- [Provided material]
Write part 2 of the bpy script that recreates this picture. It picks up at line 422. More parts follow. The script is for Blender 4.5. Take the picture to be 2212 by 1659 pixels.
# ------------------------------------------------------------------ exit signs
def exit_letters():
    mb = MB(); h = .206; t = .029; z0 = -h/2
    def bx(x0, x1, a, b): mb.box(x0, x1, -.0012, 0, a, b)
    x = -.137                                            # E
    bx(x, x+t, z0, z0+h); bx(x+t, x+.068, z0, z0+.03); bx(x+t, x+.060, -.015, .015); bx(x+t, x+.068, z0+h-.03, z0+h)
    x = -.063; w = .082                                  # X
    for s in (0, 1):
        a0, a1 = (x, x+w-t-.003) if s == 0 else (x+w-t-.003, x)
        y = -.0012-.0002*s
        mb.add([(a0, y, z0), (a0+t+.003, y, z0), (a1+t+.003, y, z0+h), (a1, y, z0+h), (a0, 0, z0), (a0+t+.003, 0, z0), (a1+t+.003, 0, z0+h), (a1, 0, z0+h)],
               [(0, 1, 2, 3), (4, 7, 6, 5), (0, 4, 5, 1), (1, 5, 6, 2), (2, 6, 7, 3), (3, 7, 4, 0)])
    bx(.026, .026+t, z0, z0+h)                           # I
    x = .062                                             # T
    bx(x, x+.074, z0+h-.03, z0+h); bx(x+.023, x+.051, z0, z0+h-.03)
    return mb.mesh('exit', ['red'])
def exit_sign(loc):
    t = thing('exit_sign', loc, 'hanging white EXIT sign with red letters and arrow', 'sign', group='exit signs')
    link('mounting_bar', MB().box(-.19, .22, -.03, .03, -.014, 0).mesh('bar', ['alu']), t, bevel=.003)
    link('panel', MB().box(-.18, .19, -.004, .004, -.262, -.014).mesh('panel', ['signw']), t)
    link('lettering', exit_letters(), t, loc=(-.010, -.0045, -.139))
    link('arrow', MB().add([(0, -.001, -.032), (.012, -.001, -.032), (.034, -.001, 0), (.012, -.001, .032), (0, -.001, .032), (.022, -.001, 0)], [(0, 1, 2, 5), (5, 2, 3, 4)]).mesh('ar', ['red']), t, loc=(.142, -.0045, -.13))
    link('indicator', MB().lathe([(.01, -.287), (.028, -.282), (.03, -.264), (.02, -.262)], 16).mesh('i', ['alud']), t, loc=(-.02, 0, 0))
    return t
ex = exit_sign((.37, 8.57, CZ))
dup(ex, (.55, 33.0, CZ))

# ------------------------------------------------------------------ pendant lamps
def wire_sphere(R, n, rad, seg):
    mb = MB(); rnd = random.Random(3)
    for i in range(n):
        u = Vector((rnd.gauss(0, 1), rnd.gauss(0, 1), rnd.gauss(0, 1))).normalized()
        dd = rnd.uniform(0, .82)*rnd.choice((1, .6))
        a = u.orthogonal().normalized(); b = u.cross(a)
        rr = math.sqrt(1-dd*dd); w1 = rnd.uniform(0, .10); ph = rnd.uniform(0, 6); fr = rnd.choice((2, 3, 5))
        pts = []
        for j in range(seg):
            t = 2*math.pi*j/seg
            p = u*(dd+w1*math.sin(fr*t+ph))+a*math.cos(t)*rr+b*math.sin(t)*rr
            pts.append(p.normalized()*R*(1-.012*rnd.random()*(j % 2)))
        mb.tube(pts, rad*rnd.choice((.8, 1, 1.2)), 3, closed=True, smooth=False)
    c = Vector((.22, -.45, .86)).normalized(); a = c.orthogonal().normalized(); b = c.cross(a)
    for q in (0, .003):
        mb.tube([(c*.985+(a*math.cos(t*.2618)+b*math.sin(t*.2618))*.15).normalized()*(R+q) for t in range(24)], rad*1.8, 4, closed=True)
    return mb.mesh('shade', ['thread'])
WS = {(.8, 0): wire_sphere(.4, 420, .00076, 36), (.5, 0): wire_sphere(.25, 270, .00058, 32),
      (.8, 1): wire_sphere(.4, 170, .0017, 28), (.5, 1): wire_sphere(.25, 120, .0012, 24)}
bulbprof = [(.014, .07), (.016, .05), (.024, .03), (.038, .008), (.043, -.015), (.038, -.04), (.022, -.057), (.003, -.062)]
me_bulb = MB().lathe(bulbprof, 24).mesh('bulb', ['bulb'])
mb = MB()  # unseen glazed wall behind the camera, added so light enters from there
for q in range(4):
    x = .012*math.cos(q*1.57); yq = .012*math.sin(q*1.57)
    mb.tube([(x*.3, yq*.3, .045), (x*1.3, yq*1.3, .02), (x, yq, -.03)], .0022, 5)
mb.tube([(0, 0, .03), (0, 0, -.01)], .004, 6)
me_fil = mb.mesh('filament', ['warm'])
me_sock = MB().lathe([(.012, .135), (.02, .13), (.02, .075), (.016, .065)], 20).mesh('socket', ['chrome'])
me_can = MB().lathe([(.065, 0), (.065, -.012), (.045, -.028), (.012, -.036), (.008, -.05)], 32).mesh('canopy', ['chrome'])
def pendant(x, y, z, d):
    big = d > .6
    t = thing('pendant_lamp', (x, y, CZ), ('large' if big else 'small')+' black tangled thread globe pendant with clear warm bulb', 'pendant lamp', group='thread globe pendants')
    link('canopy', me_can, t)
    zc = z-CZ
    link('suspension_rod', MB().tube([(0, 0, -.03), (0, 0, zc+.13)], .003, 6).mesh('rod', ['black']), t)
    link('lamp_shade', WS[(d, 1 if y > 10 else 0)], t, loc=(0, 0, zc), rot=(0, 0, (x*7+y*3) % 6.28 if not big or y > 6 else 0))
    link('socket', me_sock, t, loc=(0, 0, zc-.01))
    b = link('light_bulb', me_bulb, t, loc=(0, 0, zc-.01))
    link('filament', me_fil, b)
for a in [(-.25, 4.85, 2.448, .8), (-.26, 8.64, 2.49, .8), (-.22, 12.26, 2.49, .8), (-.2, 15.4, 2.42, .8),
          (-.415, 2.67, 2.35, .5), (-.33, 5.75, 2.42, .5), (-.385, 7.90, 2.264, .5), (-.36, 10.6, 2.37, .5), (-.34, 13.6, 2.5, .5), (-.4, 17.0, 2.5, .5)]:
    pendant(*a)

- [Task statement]
Copy every line exactly. Leave nothing out.

- [Reply]
Write part 2 of the bpy script that recreates this picture. It picks up at line 422. More parts follow. The script is for Blender 4.5. Take the picture to be 2212 by 1659 pixels.
# ------------------------------------------------------------------ exit signs
def exit_letters():
    mb = MB(); h = .206; t = .029; z0 = -h/2
    def bx(x0, x1, a, b): mb.box(x0, x1, -.0012, 0, a, b)
    x = -.137                                            # E
    bx(x, x+t, z0, z0+h); bx(x+t, x+.068, z0, z0+.03); bx(x+t, x+.060, -.015, .015); bx(x+t, x+.068, z0+h-.03, z0+h)
    x = -.063; w = .082                                  # X
    for s in (0, 1):
        a0, a1 = (x, x+w-t-.003) if s == 0 else (x+w-t-.003, x)
        y = -.0012-.0002*s
        mb.add([(a0, y, z0), (a0+t+.003, y, z0), (a1+t+.003, y, z0+h), (a1, y, z0+h), (a0, 0, z0), (a0+t+.003, 0, z0), (a1+t+.003, 0, z0+h), (a1, 0, z0+h)],
               [(0, 1, 2, 3), (4, 7, 6, 5), (0, 4, 5, 1), (1, 5, 6, 2), (2, 6, 7, 3), (3, 7, 4, 0)])
    bx(.026, .026+t, z0, z0+h)                           # I
    x = .062                                             # T
    bx(x, x+.074, z0+h-.03, z0+h); bx(x+.023, x+.051, z0, z0+h-.03)
    return mb.mesh('exit', ['red'])
def exit_sign(loc):
    t = thing('exit_sign', loc, 'hanging white EXIT sign with red letters and arrow', 'sign', group='exit signs')
    link('mounting_bar', MB().box(-.19, .22, -.03, .03, -.014, 0).mesh('bar', ['alu']), t, bevel=.003)
    link('panel', MB().box(-.18, .19, -.004, .004, -.262, -.014).mesh('panel', ['signw']), t)
    link('lettering', exit_letters(), t, loc=(-.010, -.0045, -.139))
    link('arrow', MB().add([(0, -.001, -.032), (.012, -.001, -.032), (.034, -.001, 0), (.012, -.001, .032), (0, -.001, .032), (.022, -.001, 0)], [(0, 1, 2, 5), (5, 2, 3, 4)]).mesh('ar', ['red']), t, loc=(.142, -.0045, -.13))
    link('indicator', MB().lathe([(.01, -.287), (.028, -.282), (.03, -.264), (.02, -.262)], 16).mesh('i', ['alud']), t, loc=(-.02, 0, 0))
    return t
ex = exit_sign((.37, 8.57, CZ))
dup(ex, (.55, 33.0, CZ))

# ------------------------------------------------------------------ pendant lamps
def wire_sphere(R, n, rad, seg):
    mb = MB(); rnd = random.Random(3)
    for i in range(n):
        u = Vector((rnd.gauss(0, 1), rnd.gauss(0, 1), rnd.gauss(0, 1))).normalized()
        dd = rnd.uniform(0, .82)*rnd.choice((1, .6))
        a = u.orthogonal().normalized(); b = u.cross(a)
        rr = math.sqrt(1-dd*dd); w1 = rnd.uniform(0, .10); ph = rnd.uniform(0, 6); fr = rnd.choice((2, 3, 5))
        pts = []
        for j in range(seg):
            t = 2*math.pi*j/seg
            p = u*(dd+w1*math.sin(fr*t+ph))+a*math.cos(t)*rr+b*math.sin(t)*rr
            pts.append(p.normalized()*R*(1-.012*rnd.random()*(j % 2)))
        mb.tube(pts, rad*rnd.choice((.8, 1, 1.2)), 3, closed=True, smooth=False)
    c = Vector((.22, -.45, .86)).normalized(); a = c.orthogonal().normalized(); b = c.cross(a)
    for q in (0, .003):
        mb.tube([(c*.985+(a*math.cos(t*.2618)+b*math.sin(t*.2618))*.15).normalized()*(R+q) for t in range(24)], rad*1.8, 4, closed=True)
    return mb.mesh('shade', ['thread'])
WS = {(.8, 0): wire_sphere(.4, 420, .00076, 36), (.5, 0): wire_sphere(.25, 270, .00058, 32),
      (.8, 1): wire_sphere(.4, 170, .0017, 28), (.5, 1): wire_sphere(.25, 120, .0012, 24)}
bulbprof = [(.014, .07), (.016, .05), (.024, .03), (.038, .008), (.043, -.015), (.038, -.04), (.022, -.057), (.003, -.062)]
me_bulb = MB().lathe(bulbprof, 24).mesh('bulb', ['bulb'])
mb = MB()  # unseen glazed wall behind the camera, added so light enters from there
for q in range(4):
    x = .012*math.cos(q*1.57); yq = .012*math.sin(q*1.57)
    mb.tube([(x*.3, yq*.3, .045), (x*1.3, yq*1.3, .02), (x, yq, -.03)], .0022, 5)
mb.tube([(0, 0, .03), (0, 0, -.01)], .004, 6)
me_fil = mb.mesh('filament', ['warm'])
me_sock = MB().lathe([(.012, .135), (.02, .13), (.02, .075), (.016, .065)], 20).mesh('socket', ['chrome'])
me_can = MB().lathe([(.065, 0), (.065, -.012), (.045, -.028), (.012, -.036), (.008, -.05)], 32).mesh('canopy', ['chrome'])
def pendant(x, y, z, d):
    big = d > .6
    t = thing('pendant_lamp', (x, y, CZ), ('large' if big else 'small')+' black tangled thread globe pendant with clear warm bulb', 'pendant lamp', group='thread globe pendants')
    link('canopy', me_can, t)
    zc = z-CZ
    link('suspension_rod', MB().tube([(0, 0, -.03), (0, 0, zc+.13)], .003, 6).mesh('rod', ['black']), t)
    link('lamp_shade', WS[(d, 1 if y > 10 else 0)], t, loc=(0, 0, zc), rot=(0, 0, (x*7+y*3) % 6.28 if not big or y > 6 else 0))
    link('socket', me_sock, t, loc=(0, 0, zc-.01))
    b = link('light_bulb', me_bulb, t, loc=(0, 0, zc-.01))
    link('filament', me_fil, b)
for a in [(-.25, 4.85, 2.448, .8), (-.26, 8.64, 2.49, .8), (-.22, 12.26, 2.49, .8), (-.2, 15.4, 2.42, .8),
          (-.415, 2.67, 2.35, .5), (-.33, 5.75, 2.42, .5), (-.385, 7.90, 2.264, .5), (-.36, 10.6, 2.37, .5), (-.34, 13.6, 2.5, .5), (-.4, 17.0, 2.5, .5)]:
    pendant(*a)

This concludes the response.